--- REQUIREMENT ---
Repeat the listing below word for word, stopping after the line that contains "PI = math.pi".
[BEGIN INFORMATION SUPPLIED]
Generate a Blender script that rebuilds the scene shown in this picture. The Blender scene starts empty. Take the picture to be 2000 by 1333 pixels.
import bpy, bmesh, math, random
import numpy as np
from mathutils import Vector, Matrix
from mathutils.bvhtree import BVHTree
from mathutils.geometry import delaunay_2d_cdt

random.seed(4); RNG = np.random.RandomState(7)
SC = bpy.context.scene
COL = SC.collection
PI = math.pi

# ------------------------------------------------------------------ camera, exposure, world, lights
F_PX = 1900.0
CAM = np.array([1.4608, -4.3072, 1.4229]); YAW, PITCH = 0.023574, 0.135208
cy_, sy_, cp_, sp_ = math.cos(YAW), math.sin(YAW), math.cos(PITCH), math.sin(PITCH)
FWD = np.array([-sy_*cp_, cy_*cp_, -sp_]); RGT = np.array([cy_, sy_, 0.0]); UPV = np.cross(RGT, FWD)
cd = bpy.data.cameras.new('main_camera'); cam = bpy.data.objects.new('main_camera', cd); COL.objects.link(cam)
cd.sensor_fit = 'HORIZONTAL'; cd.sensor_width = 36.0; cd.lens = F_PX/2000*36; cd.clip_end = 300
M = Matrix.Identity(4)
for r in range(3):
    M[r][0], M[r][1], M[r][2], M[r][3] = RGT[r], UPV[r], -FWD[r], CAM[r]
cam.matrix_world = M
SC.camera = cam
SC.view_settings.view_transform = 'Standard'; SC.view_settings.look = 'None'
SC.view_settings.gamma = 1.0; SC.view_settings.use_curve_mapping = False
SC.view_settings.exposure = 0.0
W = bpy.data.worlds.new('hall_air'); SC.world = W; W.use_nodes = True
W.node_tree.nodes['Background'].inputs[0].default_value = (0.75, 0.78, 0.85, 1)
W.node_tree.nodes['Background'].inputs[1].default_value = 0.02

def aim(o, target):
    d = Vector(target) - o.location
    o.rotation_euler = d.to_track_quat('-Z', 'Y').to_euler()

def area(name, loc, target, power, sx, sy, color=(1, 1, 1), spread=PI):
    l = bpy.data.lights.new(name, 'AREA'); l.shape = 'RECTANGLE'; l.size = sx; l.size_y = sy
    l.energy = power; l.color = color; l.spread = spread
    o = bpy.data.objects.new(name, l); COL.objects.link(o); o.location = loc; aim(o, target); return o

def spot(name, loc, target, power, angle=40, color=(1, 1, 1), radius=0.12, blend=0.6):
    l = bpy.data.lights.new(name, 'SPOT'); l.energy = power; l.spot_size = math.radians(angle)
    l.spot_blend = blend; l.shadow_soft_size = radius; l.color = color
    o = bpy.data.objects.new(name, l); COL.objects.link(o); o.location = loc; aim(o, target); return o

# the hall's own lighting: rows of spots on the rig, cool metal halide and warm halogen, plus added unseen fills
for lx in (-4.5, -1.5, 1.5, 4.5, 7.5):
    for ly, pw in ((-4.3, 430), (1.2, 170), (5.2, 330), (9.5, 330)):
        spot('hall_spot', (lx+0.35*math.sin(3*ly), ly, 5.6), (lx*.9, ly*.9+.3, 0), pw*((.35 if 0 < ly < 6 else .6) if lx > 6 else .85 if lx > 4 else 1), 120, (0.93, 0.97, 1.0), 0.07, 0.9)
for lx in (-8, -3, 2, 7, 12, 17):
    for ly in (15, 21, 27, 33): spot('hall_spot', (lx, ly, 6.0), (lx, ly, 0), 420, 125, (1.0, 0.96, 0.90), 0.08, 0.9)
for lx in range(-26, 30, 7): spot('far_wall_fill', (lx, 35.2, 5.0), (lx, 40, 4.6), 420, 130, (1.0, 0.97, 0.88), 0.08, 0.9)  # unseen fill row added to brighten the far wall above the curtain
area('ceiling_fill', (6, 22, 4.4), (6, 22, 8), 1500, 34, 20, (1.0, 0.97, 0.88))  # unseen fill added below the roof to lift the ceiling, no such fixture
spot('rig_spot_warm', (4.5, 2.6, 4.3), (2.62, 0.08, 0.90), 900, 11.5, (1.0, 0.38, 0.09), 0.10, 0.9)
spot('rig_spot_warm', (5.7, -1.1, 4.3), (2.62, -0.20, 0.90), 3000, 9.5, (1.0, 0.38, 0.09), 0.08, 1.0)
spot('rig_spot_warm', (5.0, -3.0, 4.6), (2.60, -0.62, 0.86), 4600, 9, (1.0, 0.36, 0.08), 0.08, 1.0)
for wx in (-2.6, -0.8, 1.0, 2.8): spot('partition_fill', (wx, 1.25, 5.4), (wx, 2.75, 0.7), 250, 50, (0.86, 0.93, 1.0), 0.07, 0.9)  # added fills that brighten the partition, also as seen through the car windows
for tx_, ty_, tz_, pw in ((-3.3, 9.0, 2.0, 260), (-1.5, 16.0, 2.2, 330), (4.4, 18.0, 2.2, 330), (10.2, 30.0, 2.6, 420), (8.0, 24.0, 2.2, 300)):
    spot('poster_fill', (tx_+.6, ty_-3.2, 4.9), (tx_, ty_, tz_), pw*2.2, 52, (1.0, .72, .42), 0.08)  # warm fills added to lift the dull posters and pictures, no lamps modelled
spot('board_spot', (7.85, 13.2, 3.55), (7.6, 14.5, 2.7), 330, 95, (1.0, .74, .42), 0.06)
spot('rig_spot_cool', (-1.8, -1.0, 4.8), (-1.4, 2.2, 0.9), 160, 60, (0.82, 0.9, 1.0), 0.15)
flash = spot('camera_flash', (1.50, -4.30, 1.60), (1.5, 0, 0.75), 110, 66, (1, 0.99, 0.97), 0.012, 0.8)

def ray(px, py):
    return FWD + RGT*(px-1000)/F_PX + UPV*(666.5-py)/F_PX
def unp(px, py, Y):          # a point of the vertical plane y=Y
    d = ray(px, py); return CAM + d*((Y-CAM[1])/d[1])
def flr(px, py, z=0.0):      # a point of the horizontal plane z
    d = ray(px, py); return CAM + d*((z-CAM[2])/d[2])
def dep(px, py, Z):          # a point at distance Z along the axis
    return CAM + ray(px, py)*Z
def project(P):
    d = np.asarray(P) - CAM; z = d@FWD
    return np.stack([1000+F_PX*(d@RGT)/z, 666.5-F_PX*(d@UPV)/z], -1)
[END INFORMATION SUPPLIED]
--- SOLUTION ---
Generate a Blender script that rebuilds the scene shown in this picture. The Blender scene starts empty. Take the picture to be 2000 by 1333 pixels.
import bpy, bmesh, math, random
import numpy as np
from mathutils import Vector, Matrix
from mathutils.bvhtree import BVHTree
from mathutils.geometry import delaunay_2d_cdt

random.seed(4); RNG = np.random.RandomState(7)
SC = bpy.context.scene
COL = SC.collection
PI = math.pi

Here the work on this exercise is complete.